対外的な交流も積極的に進めている。目指すは「地域に密着した学校」だ。近隣の小学校で行っている田植えや稲刈りに参加したり、3年前からは福岡教育大学の学生たちとの交流も行っている。また同校は日本全国の朝鮮初級学校の中で初めて小学校体育連盟(小体連)に正式加盟(06年)したことでも有名だ。現在も、市の小体連主催の球技大会、陸上記録会、連合音楽会に参加したり小文連(小学校文化連盟)主催の学童理科作品展に出品するなど活動の幅を広げている。
そんな「天真爛漫、純粋で活発」(文校長)な児童たちの学校生活を周囲も一所懸命にサポートしている。オモニ会は、キムチのバザーの売り上げで学校の財政を助けているほか、教材の寄贈、給食づくりや学校行事の手伝いなど大活躍。地域の青商会でも毎年、チャリティゴルフコンペなどを通じて幼稚班、初級部の新入学生へ制服をプレゼントしているほか、学校の美化・補修活動にも汗を流している。

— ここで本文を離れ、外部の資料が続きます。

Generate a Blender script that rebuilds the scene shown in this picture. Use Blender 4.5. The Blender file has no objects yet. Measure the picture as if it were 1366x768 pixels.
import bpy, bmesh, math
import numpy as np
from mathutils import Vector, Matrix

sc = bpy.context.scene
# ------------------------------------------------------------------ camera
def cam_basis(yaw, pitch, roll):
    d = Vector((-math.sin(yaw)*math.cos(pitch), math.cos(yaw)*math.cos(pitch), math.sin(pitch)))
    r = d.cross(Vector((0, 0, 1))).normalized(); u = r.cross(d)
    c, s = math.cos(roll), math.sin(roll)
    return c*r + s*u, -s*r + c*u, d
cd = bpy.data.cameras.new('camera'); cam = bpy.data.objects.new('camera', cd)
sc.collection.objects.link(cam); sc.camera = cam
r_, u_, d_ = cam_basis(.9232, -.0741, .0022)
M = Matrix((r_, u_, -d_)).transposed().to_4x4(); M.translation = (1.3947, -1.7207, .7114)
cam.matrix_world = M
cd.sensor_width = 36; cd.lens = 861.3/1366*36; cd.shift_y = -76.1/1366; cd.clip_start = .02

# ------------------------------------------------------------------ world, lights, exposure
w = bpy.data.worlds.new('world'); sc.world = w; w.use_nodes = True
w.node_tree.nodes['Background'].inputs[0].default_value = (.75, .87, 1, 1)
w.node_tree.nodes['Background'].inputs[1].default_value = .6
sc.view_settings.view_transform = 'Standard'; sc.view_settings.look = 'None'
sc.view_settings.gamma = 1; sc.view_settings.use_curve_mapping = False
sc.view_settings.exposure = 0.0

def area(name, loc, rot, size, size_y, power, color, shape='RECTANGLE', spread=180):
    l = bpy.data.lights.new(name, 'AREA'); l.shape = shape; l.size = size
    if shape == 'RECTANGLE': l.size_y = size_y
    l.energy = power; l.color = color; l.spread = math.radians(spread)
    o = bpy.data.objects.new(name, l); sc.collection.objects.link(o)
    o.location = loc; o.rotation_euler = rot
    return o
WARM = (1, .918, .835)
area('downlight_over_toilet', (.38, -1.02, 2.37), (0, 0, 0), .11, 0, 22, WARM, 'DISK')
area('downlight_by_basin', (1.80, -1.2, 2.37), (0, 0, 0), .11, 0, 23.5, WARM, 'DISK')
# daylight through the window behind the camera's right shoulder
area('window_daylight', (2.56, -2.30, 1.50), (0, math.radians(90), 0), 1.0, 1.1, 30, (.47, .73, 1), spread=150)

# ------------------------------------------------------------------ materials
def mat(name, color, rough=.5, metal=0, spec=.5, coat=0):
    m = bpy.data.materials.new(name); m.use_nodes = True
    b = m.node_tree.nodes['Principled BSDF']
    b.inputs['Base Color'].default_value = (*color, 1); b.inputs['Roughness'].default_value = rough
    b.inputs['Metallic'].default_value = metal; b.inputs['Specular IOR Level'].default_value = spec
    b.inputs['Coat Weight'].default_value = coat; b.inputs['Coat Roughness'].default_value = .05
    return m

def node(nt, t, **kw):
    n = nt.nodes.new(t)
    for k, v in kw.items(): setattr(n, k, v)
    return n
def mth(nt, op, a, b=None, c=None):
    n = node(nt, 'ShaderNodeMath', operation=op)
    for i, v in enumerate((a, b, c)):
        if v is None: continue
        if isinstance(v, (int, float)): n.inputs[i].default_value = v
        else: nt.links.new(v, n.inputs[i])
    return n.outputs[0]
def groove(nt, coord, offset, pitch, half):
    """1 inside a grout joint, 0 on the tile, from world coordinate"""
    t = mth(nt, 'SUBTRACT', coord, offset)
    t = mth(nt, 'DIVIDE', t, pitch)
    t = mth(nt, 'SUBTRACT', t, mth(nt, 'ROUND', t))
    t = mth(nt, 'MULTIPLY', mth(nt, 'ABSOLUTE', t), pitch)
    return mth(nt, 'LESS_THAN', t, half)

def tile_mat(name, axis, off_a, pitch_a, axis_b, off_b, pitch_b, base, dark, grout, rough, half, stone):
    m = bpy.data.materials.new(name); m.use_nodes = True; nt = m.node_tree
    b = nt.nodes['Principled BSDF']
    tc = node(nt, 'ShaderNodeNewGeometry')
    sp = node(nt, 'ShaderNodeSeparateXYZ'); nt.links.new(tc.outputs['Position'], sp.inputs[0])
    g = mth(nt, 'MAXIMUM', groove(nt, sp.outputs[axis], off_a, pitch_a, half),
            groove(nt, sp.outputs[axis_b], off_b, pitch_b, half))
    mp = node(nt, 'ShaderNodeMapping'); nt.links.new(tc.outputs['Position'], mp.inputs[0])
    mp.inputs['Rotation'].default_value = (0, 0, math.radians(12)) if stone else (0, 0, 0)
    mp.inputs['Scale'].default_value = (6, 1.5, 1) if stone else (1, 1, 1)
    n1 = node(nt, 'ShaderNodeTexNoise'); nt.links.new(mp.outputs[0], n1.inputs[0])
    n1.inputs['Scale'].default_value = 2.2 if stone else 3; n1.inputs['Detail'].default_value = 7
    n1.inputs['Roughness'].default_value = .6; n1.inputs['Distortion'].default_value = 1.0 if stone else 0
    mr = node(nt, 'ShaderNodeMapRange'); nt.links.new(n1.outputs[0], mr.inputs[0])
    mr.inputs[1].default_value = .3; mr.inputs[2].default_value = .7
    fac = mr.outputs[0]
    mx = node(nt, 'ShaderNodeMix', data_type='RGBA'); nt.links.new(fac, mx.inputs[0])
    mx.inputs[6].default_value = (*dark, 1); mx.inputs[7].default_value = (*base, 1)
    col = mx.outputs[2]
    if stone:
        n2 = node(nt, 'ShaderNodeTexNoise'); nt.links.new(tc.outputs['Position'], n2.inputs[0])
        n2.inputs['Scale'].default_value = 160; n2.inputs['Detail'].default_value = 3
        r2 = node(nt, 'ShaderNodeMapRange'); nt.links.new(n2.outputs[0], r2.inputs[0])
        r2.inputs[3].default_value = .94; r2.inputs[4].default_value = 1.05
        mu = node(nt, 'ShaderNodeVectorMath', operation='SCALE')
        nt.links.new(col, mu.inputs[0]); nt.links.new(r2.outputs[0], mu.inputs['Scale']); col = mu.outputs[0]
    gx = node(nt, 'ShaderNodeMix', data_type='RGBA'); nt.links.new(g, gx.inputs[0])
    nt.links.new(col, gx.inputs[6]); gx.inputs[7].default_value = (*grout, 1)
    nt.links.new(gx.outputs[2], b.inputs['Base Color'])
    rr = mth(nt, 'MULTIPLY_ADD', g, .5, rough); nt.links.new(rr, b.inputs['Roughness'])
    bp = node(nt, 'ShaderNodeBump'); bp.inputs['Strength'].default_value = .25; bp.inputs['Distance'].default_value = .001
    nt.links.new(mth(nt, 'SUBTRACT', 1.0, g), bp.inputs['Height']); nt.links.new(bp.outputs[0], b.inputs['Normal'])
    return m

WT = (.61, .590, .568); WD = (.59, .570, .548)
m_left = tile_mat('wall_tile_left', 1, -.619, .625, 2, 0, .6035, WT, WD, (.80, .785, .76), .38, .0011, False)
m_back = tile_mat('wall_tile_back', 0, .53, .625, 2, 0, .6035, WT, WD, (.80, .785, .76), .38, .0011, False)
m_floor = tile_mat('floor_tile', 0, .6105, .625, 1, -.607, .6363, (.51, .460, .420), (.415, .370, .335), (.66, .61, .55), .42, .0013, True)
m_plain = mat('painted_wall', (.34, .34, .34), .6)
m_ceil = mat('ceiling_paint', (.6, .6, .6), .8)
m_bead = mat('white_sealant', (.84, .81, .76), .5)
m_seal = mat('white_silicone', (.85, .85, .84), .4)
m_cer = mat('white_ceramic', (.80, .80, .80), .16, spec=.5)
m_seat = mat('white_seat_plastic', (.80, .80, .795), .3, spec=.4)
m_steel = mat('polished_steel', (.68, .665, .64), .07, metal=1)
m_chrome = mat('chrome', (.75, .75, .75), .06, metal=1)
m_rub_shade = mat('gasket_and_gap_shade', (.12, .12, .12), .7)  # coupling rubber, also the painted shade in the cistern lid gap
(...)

来年の創立45周年に際して、年間を通じた記念行事も準備中だ。夏場の一大イベントである納涼祭や高齢同胞のための敬老会も行われるなど、地域同胞社会の拠点としての学校の重要性は今も変わらない。 文校長は、「これからの50年を見すえて、学校のビジョンをしっかりと示し、同胞たちの支持と信頼を得られるような学校にすること。子どもたちの民族性を守りながら、ウリハッキョの特色を出していきたい」と今後の抱負を語った。